[by Linda Moldovan]


The 2018 film ‘Tortured for Christ’ is based on the true story of Richard Wurmbrand, a Romanian minister who was imprisoned and tortured under the Ceausescu regime for many years due to his preaching the gospel.


The film is beautifully shot, well-acted, and both heartbreaking and moving. Supposedly, the film is two hours long. However, according to my calculation, the actual running time is just over an hour. I specifically remember looking at my phone after I realized that the film was winding down and being surprised that I had only been in the theater for about an hour. There is an additional modern worship scene at the end that tacks on a few minutes, but it seemed greatly out of place to me.


Overall, the film felt…unfinished. There are many things that could have been added on to fully flesh out Wurmbrand’s amazing story and give the audience a greater understanding of the events that occurred. Although we see scenes of how life was for Christians (and most Romanians in general) during the Ceauscescu regime, we do not see how Wurmbrand and his family (his wife and young son) escaped the country. We see very little of the downfall of Ceausescu. The film could easily have run three hours, because the material is there. I was left wanting to know more about Wurmbrand’s full story.

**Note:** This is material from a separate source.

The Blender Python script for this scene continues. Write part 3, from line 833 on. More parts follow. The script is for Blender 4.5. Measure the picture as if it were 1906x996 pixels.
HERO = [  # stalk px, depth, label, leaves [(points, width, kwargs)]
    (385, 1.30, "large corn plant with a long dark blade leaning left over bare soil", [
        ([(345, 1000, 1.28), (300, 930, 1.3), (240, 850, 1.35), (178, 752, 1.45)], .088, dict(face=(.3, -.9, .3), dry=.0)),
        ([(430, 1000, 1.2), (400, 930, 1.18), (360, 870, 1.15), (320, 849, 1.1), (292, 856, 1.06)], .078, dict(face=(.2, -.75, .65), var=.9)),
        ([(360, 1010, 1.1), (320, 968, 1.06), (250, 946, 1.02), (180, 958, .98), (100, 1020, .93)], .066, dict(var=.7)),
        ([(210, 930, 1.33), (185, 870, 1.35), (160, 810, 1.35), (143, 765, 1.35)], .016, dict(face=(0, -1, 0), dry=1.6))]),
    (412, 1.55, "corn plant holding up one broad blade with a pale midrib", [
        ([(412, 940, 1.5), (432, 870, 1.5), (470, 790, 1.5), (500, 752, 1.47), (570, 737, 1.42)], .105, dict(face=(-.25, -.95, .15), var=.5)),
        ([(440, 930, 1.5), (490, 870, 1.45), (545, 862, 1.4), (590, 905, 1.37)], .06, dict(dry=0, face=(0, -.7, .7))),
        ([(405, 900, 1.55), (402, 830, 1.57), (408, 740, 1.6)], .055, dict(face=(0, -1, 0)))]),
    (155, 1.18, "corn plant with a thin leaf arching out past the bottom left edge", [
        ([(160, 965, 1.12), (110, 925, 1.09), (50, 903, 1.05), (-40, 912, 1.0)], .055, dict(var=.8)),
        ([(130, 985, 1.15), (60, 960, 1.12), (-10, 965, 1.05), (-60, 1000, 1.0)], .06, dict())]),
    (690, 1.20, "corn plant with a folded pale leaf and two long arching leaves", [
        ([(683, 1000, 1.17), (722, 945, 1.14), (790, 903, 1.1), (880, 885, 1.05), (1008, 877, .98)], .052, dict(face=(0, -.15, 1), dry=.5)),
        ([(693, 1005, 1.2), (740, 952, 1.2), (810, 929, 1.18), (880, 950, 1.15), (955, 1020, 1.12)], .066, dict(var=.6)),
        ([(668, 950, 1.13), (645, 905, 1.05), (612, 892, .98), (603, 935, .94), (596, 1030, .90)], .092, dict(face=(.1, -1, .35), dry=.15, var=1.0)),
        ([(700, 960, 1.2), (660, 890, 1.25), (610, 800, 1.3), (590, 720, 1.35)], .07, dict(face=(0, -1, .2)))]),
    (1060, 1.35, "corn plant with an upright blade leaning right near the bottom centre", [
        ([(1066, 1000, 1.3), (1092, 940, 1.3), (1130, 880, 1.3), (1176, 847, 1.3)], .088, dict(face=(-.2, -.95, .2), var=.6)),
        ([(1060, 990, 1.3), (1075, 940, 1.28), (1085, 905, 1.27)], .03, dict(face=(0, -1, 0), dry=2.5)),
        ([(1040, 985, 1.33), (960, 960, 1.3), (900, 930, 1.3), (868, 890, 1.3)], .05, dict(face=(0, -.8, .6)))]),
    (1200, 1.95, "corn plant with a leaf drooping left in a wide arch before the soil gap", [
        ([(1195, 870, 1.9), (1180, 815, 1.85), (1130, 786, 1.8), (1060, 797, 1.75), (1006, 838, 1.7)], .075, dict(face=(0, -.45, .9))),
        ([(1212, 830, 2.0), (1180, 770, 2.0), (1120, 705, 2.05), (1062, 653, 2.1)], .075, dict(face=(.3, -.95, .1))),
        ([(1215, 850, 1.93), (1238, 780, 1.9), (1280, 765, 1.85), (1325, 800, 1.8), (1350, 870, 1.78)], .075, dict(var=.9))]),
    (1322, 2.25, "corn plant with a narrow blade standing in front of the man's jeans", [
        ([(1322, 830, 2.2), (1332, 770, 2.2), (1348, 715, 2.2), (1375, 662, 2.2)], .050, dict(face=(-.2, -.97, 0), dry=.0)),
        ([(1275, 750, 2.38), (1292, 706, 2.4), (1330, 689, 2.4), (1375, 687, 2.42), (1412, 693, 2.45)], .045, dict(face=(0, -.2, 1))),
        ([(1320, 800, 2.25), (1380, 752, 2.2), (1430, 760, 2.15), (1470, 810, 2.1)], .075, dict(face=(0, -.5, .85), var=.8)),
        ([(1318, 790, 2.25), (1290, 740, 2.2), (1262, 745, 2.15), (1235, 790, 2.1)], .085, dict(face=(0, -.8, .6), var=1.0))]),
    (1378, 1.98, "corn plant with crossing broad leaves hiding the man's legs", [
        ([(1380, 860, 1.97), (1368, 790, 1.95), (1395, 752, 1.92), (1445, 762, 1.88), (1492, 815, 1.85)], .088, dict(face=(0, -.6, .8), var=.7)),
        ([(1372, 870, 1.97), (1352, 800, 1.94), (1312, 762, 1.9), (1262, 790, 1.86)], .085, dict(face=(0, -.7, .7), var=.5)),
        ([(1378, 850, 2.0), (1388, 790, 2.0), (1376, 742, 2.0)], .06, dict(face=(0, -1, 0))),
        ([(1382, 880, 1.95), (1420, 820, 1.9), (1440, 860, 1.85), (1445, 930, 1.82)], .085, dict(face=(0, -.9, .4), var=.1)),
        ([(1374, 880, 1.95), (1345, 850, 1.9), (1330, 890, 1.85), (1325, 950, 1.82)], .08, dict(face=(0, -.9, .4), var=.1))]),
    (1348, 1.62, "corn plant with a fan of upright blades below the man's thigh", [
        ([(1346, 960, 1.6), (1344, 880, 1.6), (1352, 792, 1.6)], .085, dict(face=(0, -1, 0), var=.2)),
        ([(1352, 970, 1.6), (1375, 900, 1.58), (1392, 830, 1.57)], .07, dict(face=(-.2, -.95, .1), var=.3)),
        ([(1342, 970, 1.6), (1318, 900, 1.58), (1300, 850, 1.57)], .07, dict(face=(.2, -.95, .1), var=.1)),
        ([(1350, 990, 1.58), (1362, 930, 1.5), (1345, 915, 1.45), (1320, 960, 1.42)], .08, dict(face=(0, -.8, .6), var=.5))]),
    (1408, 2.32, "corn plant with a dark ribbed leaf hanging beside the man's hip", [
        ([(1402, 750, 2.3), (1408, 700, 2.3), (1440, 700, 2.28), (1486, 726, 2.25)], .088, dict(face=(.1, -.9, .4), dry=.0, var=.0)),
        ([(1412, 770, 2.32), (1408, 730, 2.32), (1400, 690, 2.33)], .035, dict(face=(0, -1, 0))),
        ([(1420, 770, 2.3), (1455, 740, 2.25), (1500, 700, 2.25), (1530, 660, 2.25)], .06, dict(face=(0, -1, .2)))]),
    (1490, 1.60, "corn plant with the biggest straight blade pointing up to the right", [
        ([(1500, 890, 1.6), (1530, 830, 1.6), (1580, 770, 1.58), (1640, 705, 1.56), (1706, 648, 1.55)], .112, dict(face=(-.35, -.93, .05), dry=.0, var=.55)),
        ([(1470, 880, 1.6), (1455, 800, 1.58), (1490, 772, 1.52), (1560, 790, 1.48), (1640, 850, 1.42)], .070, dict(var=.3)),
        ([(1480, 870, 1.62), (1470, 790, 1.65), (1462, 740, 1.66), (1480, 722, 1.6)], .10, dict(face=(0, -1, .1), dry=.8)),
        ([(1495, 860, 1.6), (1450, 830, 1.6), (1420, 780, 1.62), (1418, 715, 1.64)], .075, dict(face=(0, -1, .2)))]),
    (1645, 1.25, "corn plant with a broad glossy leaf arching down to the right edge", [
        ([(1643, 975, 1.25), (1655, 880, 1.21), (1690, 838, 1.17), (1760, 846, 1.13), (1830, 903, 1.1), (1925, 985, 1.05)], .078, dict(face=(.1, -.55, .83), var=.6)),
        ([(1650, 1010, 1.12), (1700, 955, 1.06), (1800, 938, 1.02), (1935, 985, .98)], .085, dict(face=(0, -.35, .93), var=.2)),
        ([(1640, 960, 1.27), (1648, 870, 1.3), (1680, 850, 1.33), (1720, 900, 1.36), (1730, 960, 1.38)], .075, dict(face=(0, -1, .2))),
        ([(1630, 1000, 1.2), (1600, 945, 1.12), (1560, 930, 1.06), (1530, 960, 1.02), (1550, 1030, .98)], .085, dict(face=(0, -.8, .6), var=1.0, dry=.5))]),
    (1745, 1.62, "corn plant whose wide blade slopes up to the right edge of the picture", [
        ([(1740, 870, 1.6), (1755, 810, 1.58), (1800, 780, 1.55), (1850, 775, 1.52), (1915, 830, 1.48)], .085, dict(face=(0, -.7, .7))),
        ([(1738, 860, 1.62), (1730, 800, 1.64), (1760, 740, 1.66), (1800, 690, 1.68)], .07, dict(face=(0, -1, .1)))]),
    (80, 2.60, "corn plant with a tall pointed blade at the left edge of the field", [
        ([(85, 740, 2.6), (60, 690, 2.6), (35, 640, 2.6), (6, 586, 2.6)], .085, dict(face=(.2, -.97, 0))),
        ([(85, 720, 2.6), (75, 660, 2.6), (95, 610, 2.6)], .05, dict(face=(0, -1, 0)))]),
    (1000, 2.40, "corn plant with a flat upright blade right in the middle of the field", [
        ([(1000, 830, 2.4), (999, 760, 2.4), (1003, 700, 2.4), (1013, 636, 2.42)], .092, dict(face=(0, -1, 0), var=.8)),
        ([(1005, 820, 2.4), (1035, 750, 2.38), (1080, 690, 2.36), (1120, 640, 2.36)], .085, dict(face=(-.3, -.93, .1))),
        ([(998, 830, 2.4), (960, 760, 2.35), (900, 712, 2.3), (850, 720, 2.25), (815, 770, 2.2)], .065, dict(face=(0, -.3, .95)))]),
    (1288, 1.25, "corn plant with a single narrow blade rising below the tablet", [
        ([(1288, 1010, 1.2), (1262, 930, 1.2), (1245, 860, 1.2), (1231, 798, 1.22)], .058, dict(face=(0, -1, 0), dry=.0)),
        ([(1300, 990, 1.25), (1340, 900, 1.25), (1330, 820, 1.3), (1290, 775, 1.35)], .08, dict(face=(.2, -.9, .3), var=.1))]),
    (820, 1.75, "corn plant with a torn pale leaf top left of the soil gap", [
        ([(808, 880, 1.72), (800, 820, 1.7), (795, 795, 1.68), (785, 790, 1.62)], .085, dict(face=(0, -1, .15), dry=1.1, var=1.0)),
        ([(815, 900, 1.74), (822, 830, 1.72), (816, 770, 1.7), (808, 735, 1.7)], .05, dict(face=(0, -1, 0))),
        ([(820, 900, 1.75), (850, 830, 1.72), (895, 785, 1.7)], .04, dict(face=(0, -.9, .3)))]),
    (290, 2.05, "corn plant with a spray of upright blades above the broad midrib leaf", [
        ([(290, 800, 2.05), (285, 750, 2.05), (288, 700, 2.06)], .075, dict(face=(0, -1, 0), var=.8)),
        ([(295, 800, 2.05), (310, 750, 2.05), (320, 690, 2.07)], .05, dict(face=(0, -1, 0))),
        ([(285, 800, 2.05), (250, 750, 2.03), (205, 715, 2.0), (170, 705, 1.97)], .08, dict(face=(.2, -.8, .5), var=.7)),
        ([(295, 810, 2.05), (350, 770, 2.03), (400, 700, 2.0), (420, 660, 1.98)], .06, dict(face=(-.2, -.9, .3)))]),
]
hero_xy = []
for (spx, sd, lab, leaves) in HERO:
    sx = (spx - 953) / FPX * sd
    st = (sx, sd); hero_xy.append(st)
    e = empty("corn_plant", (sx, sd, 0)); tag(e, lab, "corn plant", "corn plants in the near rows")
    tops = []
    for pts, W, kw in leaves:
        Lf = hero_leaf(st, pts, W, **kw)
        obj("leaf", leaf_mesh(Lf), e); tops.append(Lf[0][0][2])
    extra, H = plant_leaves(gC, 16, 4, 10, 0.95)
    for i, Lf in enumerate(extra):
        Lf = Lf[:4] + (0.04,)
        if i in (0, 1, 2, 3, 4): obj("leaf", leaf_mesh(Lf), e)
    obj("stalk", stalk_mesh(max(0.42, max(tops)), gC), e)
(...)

For parents wanting their young children or teens to see this movie, the film includes just a few scenes of the torture that was endured by Wurmbrand and others, but these scenes are very hard to watch. There is one scene in particular between a father and son in prison where I wanted to look away. Most of the torture takes place in a prison, but there are a couple of scenes shown in a labor camp, too. I would say this film is PG-13, mostly for a few scenes of violence.

The overall message is so important for (especially) younger people to know: God before country, God before family, God before your life. There is one scene in particular where Wurmbrand stands before the government, which includes religious leaders spouting the broken theology of the new Communist regime. Wurmbrand walks to the podium uninvited and states that all must follow Jesus, first and foremost. This riles up the leaders, as apparently that is something controversial to say in front of a gaggle of so-called Christians.

The film is narrated in English, and the scenes in Romanian and Russian have English subtitles (for the most part).